Todd interjected, “Scott is playing guitar parts on the keyboard. Joe is playing two guitar parts at once. One of us is using his feet to play a part…” Pascarell added, “It started out, it was just the four of us. But as things went along, we took it as a sign of pride, that hey, we can do this with just four guys.” Still, he admitted that “there are a few songs we haven’t done,” like “One Slip” from A Momentary Laspe of Reason, “because they simply can’t be done with four guys.” They do sample sound effects, but don’t use any sequencing or tapes to round out their onstage presentation.
So much of the Pink Floyd live legend is based on their live shows, and there’s a hardcore collector community that chases down every extant live bootleg of the band. The Machine turns to these recording for inspiration as well. “As a matter of fact,” admitted Pascarell, “I brought one with me on this tour. I have the demos of The Wall [titled Under Construction]. Some fan gave it to me, and we’re gonna listen to that. Growing up, all I listened to was bootlegs. You can learn a lot about the songs by hearing how they evolved, I think.” The group’s 1970-71 era includes music that is among the best-loved by many of those hardcore fans. Like the guys in The Machine: “On those bootlegs, when they were playing ‘Echoes,’ and “‘Fat Old Sun’, I think that’s some of the element that this band brings to the music,” said Pascarell. There’s a rawness to the ’71 Floyd shows, and The Machine tries to bring that lack of slickness to all of the repertoire, regardless of when it was originally recorded.

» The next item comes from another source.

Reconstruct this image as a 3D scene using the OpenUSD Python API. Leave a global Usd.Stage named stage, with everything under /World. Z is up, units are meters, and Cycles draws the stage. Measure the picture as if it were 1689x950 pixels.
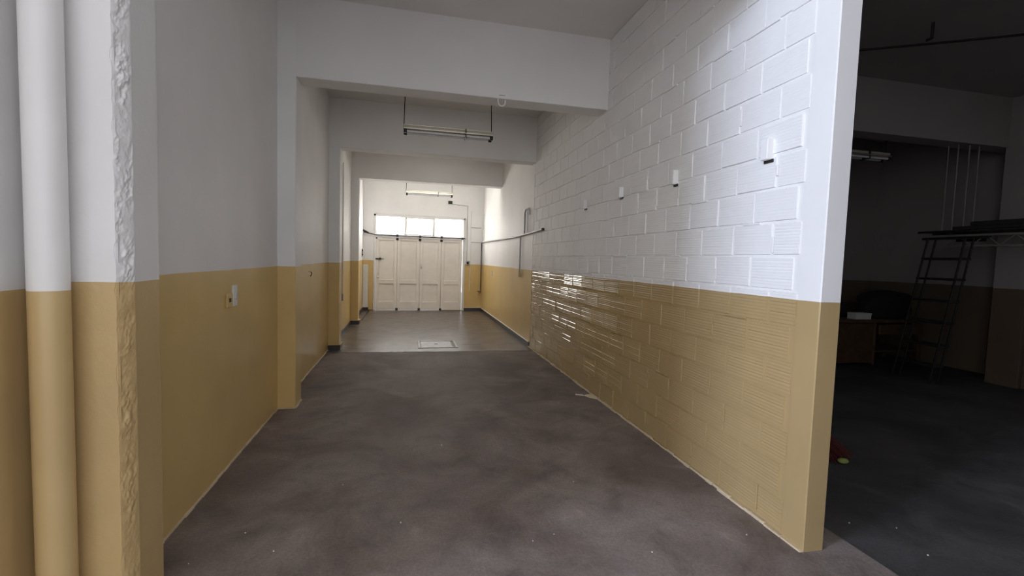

The band places a high value on giving their audiences an experience to remember. They ended our interview by posing a question to me: “What song do you want to hear tonight?” I put in a request for the relatively-unknown 1972 cut “Obscured by Clouds / When You’re In.” They looked at each other and smiled, and Pascarell promised, “We’ll try it during sound check and see how it goes.” I don’t believe they’d ever performed it in front of an audience before. Then at the show, keyboard player Scott Chasolen approached me right before the quartet took the stage, and solicited yet another request. Flummoxed, I came up with “Wot’s…Uh The Deal.” They graciously played both in a rousing, nearly three-hour show that covered selections from Obscured By Clouds, Meddle, Dark Side of the Moon, Wish You Were Here, Animals, The Wall, A Momentary Lapse of Reason, and The Division Bell.
Asked to comment on the popularity of the many tribute bands plying their trade, Pascarell demurred. “I would feel uncomfortable doing that. But I know that in the case of this band, I hope it’s because we’re good at it, and because the music is quality music. And it seems to me — I’m 47 — that the amount of quality music that’s around becomes less and less over time. I think that every generation discovers this music, and they want to hear it performed.”
There’s a definite commercial appeal to what The Machine does, and it extends beyond merely pleasing older fans who want to hear the music of their salad days re-created. The audiences are wide-ranging in age; not just a bunch of forty- and fifty-something guys. “We wouldn’t be doing it if that were the case,” laughed Pascarell.”